Can you please convince me there’s not an Office for Annoying Air Travelers making this sort of stuff up?

Kip Hawley: Screening ideas are indeed thought up by the Office for Annoying Air Travelers and vetted through the Directorate for Confusion and Complexity, and then we review them to insure that there are sufficient unintended irritating consequences so that the blogosphere is constantly fueled.

AHA! So it is a deliberate conspiracy to make air plane an exceedingly large PITB.

Imagine for a moment that TSA people are somewhat bright, and motivated to protect the public with the least intrusion into their lives, not to mention travel themselves. How might you engineer backwards from that premise to get to three ounces and a baggie?

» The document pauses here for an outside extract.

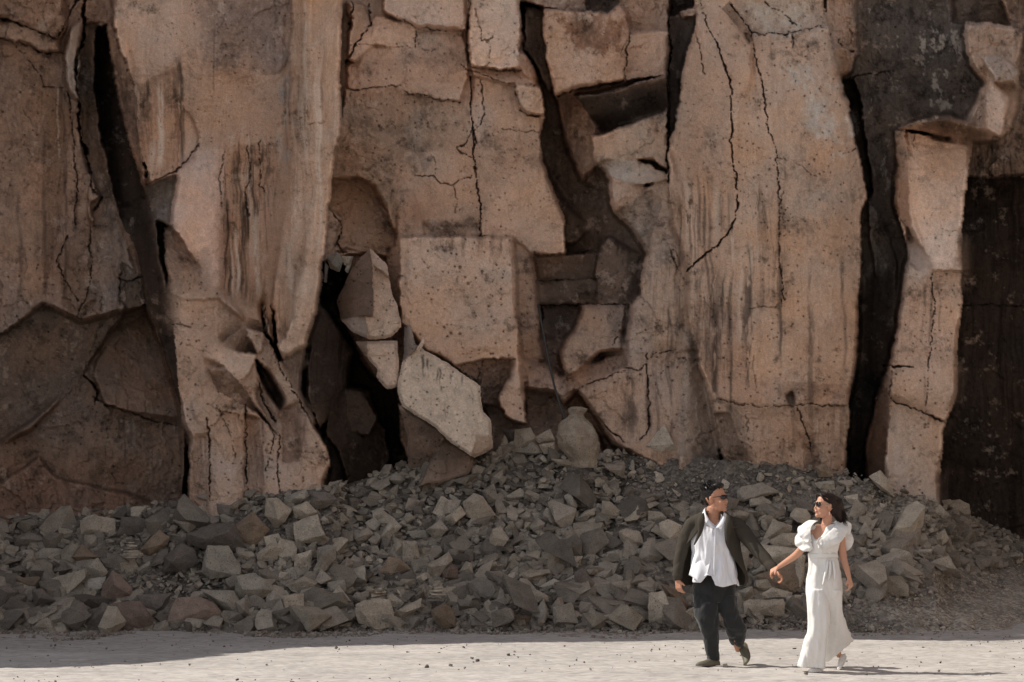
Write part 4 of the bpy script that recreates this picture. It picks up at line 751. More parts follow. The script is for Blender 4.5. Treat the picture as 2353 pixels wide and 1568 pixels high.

While you might not agree with all they do, the interview at least explains reasonably well why TSA thinks these procedures are needed.

2 Comments

  1. I’ve argued for years now that to the TSA (as to the Bush administration), the APPEARANCE of security is much more important than actual security. Anyone who has traveled overseas has no doubt seen how security is done where an actual threat exists. It is in every case I’ve seen much more efficient, at times more invasive, but always less frustrating.

    (See the National Insecurity series at http://asymptoticlife.com/categories/Security%20or%20Freedom.aspx)

  2. Remember also that security officers of the TSA, the ones who actually implement the regulations, are paid something like $22,000 a year. Israel, for all its faults, has reasonably good security because they place highly trained, sophisticated and therefore expensive personnel to react on their instincts if they sense something is wrong. The American approach is to go cheap. If you’re going to go cheap, you’re not going to be able to have the level of sophistication that the Israelis have, and you need very simple regulations to implement on the intake level. 3 ounces and a baggie is easy to understand and follow. May not work, but it CAN be implemented. As DJ says, it’s the appearance of functioning, not the reality.